En effet, le jeune roi n’a pas ménagé sa peine, n’hésitant pas à fouler de ses bottes souveraines les régions les plus reculées de son pays pour aller à la rencontre de son peuple. C’est cette image de roi dynamique qu’apprécie Herradi Jamal, secrétaire général de la rédaction du journal Al Bayane : « Il assure le suivi des chantiers qu’il a mis en oeuvre, et il est beaucoup plus proche de ses sujets que ne l’étaient ses prédecesseurs. »
La main à la pâte
C’est aussi l’absence de protocole qui marque les esprits, la simplicité du souverain, et des mesures symboliques : loin des fastes de son défunt père, il a décidé de consacrer aux défavorisés du pays les crédits traditionnellement réservés aux cérémonies de la fête du trône.
« Une très large frange de la société marocaine l’aime beaucoup, car il est très sensible à la condition précaire d’une partie de la population, et il n’hésite pas à mettre la main à la pâte » explique Fouad Neggar.
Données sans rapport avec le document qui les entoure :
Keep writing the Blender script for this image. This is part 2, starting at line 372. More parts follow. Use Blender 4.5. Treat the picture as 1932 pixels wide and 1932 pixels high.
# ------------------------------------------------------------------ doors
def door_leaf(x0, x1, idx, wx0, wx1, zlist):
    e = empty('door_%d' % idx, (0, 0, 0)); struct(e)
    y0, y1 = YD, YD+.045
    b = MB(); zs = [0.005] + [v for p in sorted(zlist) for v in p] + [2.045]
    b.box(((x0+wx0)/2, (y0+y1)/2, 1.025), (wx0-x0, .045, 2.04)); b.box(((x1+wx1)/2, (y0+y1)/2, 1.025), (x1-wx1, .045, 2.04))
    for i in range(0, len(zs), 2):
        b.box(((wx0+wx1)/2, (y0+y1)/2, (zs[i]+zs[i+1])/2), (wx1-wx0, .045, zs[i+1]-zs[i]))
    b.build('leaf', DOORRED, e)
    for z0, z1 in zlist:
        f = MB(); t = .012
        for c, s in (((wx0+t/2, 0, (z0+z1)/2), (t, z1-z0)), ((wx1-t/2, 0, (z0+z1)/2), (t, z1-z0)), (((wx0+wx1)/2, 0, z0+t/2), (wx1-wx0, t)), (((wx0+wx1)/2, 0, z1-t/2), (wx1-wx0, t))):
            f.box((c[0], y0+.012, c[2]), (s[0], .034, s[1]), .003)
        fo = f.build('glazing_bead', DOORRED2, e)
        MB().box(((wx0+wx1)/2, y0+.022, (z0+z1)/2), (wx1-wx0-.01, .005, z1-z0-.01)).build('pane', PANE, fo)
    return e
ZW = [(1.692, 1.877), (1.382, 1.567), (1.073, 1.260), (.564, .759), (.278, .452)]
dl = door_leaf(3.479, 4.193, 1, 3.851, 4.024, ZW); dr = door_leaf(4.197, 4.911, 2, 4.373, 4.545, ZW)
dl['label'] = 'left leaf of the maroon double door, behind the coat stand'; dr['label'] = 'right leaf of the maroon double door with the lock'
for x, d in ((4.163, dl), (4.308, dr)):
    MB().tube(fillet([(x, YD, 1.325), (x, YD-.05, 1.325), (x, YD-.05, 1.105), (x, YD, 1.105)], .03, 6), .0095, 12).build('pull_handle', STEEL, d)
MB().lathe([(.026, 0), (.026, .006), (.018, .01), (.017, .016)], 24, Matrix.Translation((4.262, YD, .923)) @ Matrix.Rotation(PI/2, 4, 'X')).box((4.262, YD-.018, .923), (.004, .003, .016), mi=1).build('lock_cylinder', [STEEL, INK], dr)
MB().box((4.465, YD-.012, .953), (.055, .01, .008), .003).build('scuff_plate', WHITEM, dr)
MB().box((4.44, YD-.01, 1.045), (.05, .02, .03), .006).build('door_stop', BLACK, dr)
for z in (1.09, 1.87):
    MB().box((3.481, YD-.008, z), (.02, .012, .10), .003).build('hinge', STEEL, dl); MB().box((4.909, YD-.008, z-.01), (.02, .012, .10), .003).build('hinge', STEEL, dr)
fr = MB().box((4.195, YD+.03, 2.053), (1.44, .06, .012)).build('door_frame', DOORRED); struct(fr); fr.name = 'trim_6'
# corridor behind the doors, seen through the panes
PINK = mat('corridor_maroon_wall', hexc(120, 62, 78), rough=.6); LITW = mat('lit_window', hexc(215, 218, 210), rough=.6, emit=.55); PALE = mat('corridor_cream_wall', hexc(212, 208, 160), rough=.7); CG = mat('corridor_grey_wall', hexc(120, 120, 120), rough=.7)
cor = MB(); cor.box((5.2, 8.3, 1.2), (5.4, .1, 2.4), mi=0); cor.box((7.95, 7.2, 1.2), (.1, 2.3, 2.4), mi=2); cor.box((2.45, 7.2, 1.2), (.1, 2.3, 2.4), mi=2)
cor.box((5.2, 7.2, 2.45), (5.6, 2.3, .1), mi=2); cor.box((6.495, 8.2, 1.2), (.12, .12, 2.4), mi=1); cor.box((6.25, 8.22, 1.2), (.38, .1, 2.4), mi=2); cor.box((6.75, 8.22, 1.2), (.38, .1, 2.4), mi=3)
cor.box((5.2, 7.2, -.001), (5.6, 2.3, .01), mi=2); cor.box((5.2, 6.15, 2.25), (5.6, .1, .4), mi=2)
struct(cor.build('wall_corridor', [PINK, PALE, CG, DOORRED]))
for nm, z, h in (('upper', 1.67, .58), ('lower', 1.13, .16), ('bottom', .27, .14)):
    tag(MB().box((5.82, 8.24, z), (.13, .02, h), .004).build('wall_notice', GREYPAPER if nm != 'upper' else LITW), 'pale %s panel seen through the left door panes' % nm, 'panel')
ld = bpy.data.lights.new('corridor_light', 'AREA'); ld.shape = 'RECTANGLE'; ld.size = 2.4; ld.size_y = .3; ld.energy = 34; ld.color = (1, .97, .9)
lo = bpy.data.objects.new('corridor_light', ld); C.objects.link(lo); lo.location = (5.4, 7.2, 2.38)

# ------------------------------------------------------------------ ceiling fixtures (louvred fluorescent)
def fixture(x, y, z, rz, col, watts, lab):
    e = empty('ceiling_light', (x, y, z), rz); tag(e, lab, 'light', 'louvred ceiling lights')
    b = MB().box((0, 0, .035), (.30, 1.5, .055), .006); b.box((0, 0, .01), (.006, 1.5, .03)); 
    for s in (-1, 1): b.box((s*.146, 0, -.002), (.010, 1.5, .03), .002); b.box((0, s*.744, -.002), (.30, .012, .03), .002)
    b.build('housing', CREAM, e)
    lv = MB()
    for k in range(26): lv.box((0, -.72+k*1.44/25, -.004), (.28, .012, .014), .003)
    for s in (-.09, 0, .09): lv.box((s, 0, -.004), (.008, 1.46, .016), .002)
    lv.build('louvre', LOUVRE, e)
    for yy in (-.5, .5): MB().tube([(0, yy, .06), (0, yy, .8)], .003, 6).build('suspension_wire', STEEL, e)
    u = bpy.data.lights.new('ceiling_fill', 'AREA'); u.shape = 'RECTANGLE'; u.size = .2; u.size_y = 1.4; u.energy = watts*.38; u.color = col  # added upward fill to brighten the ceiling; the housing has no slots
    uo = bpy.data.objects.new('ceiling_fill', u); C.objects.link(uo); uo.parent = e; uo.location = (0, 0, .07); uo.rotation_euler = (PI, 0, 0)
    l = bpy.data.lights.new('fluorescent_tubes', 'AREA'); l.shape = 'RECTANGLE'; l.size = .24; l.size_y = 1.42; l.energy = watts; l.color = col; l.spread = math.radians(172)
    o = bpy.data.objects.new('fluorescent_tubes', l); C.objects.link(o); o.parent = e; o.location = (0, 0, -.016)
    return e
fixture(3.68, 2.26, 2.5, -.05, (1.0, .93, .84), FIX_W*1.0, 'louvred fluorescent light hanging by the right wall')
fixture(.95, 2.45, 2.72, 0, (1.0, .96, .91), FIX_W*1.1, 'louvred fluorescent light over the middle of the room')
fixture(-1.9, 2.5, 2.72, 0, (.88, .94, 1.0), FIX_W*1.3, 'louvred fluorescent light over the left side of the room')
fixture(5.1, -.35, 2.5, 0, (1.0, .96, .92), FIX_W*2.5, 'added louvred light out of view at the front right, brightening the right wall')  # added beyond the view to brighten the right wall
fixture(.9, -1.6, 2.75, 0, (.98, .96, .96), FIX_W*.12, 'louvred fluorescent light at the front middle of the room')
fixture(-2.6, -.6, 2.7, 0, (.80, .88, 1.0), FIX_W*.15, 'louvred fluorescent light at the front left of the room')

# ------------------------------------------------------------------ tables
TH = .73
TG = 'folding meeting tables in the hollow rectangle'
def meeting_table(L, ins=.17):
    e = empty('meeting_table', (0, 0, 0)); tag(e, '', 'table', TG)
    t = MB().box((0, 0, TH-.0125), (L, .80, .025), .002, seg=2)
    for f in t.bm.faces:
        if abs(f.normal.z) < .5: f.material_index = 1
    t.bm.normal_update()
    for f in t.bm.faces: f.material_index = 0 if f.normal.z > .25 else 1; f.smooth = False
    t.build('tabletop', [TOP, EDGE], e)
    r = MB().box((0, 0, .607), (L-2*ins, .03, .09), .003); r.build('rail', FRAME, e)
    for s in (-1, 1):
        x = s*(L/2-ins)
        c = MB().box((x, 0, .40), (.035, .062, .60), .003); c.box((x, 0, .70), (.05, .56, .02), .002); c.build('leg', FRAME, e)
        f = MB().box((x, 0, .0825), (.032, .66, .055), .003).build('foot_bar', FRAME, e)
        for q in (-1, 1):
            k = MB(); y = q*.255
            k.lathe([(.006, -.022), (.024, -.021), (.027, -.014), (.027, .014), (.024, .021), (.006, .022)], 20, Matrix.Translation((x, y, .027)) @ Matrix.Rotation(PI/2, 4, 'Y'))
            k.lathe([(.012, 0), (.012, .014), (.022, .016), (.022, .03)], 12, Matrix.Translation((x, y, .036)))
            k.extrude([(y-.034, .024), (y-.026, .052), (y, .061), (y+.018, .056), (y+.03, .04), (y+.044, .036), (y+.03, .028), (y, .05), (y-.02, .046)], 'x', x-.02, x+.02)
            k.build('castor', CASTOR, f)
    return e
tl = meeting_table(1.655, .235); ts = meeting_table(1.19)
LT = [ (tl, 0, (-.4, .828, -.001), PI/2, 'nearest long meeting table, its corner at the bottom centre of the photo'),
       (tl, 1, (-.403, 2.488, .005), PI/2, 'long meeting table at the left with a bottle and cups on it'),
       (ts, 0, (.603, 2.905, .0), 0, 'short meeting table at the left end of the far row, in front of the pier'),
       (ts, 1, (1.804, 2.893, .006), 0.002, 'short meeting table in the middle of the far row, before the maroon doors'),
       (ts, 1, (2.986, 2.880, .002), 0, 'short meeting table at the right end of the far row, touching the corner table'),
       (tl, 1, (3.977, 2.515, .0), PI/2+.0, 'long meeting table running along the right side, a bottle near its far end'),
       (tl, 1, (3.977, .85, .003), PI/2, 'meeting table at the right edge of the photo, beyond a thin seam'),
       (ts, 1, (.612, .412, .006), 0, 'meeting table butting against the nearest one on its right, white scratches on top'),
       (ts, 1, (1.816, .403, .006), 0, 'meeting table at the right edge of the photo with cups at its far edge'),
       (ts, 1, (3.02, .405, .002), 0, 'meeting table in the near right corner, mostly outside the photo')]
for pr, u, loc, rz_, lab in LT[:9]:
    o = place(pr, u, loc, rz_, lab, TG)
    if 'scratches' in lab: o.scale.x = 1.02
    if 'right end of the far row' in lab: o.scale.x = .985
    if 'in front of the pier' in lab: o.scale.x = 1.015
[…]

Et Maroc-Hebdo de se répandre en louanges : « En complet veston, ou en chemisette, souriant et attentif, l’image du souverain, à la fois profondément marocain et à la pointe de la modernité, stimule l’enthousiasme populaire et une confiance sans réserve chez ceux qui auraient pu être tentés de désespérer de tout ».
Le jeune roi bouscule aussi par son vif désir de réformes qu’il a réitéré dans son dernier discours.« Il veut mettre les Marocains au travail » explique Fouad Neggar. Reste à savoir si le gouvernement arrivera à suivre le mouvement. « Car les ambitions de la jeunesse du roi devront tenir compte des réalités économiques du pays » note Herradi Jamal. Il poursuit pourtant : « Le gouvernement doit suivre ou partir. C’est la logique même. »
Concert de louanges
Il est vrai que dans son discours, Mohammed VI a indirectement rappelé au premier ministre « son rôle de chef de l’exécutif qui doit mener ses troupes » explique M. Jamal. Ces termes guerriers dénotent d’un nouvel élan, sensible dans toutes les franges de la population. Al Bayane n’hésite pas à parler de « Djihad économique », et son secrétaire général de la rédaction explique qu’il est temps pour le Maroc « de retrouver son statut de ‘dragon’ du Maghreb ».
Dernier point : l’ouverture démocratique dont fait preuve le souverain et que Al Bayane qualifie de « révolutionnaire ». « Le roi tranche avec les discours du passé » note Herradi Jamal. Pourtant des bémols existent, et le roi avoue lui-même qu’il n’a pas de « baguette magique » pour résoudre tous les problèmes auxquels le Maroc est confronté aujourd’hui. On pense bien sûr au chômage qui touche 22% des actifs, au fait que 13% de la population vit en dessous du seuil de pauvreté. On pense aussi à l’économie marocaine largement dépendante d’une activité agricole malmenée cette année par une sécheresse terrible. « Mais le roi n’y est pour rien » note avec humour M. Neggar. Bien sûr.
Mais on peut aussi évoquer les cas de censure radicale dont ont été victimes certains journaux marocains au début de cette année 2 000. Il y a donc une limite à la tolérance et des sujets tabous dont on ne peut toujours pas parler librement au Maroc. On ne peut pas non plus ignorer que si changement d’esprit il y a dans la manière de gouverner, le changement de l’équipe dirigeante n’a été que partiel. Et veillent dans la coulisse, quelques dinosaures influents déjà en place sous Hassan II.
Autant de chaînes que le jeune roi devra briser s’il veut réellement être le réformateur qu’il souhaite être. Et que ses sujets veulent qu’il soit.